This is my photography newsletter with fresh weekly photo stories of Edinburgh and beyond that you can get direct by email if you subscribe - free if you choose or pay a wee bit to give me a regular pat on the back.
One of you suggested I add a wee tips payment option - for when you don’t want, or can’t afford to subscribe but would like to offer something as a “Cheers mate, enjoyed that” gesture. So here is a link to do just that.
I’ve a fair bit of catching up to do from a busy August so please forgive the lack of freshness of the content of this edition but I think you’ll like to see these images, especially if you couldn’t attend.
This year’s Where to Begin event for the Edinburgh International Festival was a feast of visual delights - it was so good I went twice. There were flames aplenty and lots of interesting scenes with actors, distillation paraphernalia, and sorcery. It made for a very relaxing and stimulating preamble to the main event.
My first visit I got fixated with trying to get a good shot of the actors climbing ladders and using a long lens to bring them together with Edinburgh Castle behind.
This was complicated because the actors only went up for a wee while and with long gaps between. Also the castle lights kept changing because the Edinburgh Military Tattoo was running, which had no connection with this event at all. So I burned too much time before the main event when projections began on the north wall of the beautifully gothic Heriots building.
The display featured drone video footage of the city - moving images are hard to capture in a photo, so I had to ramp up the ISO of these shots to about 25,600 which makes for quite “noisy” shots, but I prefer sharp(ish) and noisy to streaky blurs.
The projection then moved on to explore an imagined mythical world underneath our city and the scenes became graphical and other-worldly. The music really complimented the visuals with most of it composed by Roma Yagnic. There was a beautiful section featuring Karine Polwart which was commissioned especially for this Where to Begin event, with lyrics by Davey Anderson and Simon Sharkey - it can be heard here.

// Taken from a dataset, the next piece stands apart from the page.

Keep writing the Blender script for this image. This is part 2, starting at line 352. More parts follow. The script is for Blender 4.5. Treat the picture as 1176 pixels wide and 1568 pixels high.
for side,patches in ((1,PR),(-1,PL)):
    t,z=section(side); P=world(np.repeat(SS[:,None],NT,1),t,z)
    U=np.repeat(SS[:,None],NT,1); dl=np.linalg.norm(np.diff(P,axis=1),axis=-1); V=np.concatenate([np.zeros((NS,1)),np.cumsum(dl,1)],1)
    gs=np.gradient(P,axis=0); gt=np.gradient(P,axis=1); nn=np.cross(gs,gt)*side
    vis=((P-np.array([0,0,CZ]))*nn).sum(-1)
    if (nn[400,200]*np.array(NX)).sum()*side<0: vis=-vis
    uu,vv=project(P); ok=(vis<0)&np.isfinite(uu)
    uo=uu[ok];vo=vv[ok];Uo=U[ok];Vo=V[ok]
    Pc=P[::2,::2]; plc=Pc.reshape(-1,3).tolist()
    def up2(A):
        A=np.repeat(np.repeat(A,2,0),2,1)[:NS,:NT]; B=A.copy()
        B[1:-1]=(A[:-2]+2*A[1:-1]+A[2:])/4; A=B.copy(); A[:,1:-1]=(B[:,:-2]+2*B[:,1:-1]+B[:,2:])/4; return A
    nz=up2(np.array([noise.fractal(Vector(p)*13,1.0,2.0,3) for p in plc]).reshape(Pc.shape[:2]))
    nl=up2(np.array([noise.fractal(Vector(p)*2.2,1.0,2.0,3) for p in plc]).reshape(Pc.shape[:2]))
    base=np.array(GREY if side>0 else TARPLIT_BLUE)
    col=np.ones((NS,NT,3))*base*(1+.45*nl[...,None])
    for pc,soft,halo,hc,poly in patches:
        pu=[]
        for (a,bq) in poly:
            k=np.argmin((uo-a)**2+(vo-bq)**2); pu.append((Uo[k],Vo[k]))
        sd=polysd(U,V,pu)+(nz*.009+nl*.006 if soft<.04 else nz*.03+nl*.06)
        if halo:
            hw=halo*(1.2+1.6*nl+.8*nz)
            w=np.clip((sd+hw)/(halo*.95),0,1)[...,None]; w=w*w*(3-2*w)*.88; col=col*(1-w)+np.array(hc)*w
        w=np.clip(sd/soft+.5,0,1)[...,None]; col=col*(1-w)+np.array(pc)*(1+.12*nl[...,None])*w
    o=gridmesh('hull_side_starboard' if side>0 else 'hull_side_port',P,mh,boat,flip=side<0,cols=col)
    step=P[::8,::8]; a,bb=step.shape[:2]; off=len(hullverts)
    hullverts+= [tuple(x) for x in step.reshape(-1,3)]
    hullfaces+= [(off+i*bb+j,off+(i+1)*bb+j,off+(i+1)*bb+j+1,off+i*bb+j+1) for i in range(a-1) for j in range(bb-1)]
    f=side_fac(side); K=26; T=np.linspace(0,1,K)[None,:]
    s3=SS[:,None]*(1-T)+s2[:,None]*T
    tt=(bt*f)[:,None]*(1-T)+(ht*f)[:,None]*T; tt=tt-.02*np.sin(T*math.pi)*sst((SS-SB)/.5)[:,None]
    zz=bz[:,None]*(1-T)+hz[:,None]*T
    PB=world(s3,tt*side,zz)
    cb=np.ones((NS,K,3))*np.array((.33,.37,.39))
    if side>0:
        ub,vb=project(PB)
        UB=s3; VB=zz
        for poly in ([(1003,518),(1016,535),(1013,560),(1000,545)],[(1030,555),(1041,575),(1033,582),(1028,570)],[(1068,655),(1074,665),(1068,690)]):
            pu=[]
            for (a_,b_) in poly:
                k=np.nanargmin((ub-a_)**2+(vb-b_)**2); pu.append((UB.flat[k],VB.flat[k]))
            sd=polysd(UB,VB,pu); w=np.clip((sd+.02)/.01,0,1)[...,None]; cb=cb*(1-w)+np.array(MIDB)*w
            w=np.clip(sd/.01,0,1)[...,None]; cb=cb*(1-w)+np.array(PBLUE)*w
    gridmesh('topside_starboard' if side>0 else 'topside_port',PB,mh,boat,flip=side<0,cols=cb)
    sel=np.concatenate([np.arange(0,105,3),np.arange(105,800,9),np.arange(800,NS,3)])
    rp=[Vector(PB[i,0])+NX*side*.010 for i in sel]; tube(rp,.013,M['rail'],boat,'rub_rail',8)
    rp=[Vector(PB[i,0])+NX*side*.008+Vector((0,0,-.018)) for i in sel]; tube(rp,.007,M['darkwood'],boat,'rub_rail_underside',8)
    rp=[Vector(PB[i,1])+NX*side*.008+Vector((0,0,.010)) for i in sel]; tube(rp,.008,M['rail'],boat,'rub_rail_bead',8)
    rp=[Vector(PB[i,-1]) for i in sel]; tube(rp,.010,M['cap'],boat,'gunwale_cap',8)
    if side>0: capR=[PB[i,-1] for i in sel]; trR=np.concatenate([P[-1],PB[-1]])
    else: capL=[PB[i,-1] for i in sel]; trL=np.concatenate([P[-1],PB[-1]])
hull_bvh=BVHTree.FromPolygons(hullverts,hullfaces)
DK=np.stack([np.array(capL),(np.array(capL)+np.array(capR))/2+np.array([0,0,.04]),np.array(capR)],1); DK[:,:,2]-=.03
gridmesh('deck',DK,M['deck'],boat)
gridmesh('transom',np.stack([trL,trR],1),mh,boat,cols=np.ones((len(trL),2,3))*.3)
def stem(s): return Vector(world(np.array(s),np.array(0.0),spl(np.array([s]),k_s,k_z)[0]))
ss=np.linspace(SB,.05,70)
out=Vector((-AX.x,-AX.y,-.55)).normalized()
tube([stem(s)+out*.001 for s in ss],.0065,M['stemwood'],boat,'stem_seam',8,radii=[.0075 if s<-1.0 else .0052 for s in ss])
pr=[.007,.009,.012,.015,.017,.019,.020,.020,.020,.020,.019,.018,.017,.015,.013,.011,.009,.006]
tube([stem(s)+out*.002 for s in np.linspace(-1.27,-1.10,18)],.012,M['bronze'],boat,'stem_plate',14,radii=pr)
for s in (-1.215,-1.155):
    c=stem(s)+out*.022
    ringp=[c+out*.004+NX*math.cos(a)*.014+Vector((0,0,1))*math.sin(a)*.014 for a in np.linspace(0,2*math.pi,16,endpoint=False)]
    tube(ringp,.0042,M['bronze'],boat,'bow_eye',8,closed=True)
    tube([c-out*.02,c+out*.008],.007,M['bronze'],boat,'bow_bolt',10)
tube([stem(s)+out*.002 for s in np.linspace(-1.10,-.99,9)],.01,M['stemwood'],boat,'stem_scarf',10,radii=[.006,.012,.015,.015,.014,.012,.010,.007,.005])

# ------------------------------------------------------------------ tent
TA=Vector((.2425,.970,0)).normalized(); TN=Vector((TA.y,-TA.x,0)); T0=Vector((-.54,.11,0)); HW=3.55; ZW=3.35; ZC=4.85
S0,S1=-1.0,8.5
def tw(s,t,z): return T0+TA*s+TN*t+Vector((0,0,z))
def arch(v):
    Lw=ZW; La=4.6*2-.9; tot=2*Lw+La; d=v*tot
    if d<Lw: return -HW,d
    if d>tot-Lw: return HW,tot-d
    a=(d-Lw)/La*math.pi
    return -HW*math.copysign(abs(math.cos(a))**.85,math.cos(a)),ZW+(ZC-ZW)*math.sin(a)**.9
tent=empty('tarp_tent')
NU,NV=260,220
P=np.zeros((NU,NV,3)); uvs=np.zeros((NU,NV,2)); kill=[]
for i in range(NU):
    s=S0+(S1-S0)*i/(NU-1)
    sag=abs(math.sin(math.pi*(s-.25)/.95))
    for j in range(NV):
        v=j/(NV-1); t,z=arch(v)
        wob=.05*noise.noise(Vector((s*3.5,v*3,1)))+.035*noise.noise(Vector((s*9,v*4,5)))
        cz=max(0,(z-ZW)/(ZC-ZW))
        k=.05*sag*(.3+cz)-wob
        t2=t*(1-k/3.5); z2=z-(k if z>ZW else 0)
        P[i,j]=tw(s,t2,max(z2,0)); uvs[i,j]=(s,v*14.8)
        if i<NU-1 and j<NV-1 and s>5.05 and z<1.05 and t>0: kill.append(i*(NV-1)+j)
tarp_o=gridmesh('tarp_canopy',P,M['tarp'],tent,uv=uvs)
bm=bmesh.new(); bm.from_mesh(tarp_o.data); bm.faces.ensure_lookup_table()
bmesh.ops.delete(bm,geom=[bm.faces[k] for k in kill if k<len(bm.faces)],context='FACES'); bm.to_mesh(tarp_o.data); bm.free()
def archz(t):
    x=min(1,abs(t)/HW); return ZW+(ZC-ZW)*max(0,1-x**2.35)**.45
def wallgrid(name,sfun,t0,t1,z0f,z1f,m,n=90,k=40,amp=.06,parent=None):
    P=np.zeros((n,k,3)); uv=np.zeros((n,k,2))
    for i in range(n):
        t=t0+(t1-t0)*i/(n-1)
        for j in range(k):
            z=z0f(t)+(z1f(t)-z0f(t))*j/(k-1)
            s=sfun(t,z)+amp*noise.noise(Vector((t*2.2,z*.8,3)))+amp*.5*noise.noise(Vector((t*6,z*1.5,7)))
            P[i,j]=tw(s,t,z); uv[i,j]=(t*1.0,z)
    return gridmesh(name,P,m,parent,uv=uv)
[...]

The Festival Chorus provided their voices too and appeared at the end of the projection as the building behind them was dramatically lit. The low clouds helped create a very immersive experience.
I used 2 cameras for this shoot, with my Nikon D850 having a 70-200mm lens attached for most of the time and the wider shots were taken using my Nikon Z6 with a 14-30mm lens. For the shots centred with the projections on the building I held the camera over my head and peered up at the tilting LCD screen to check the camera was level and pointing the right way.
If I hadn’t done this most shots would have had someone’s arm in the way holding their phone. Apologies if you were behind me, but I did try and go as far back as possible, so there won’t have been many cursing me.
The event was sponsored by Macallan and was produced by Pinwheel in response to this year’s EIF Festival theme: Rituals That Unite Us. It was held over 3 evenings, timed perfectly for just after sunset and the setting in the grounds of George Heriot’s school in the middle of Edinburgh’s Old Town is hard to beat.
I’d love to see it all over again, as I now have tons more ideas for great shots, but I suppose I’ll have to wait for Pinwheel’s next event to explore.
Congratulations to the team at Edinburgh International Festival for pulling this one together. More please.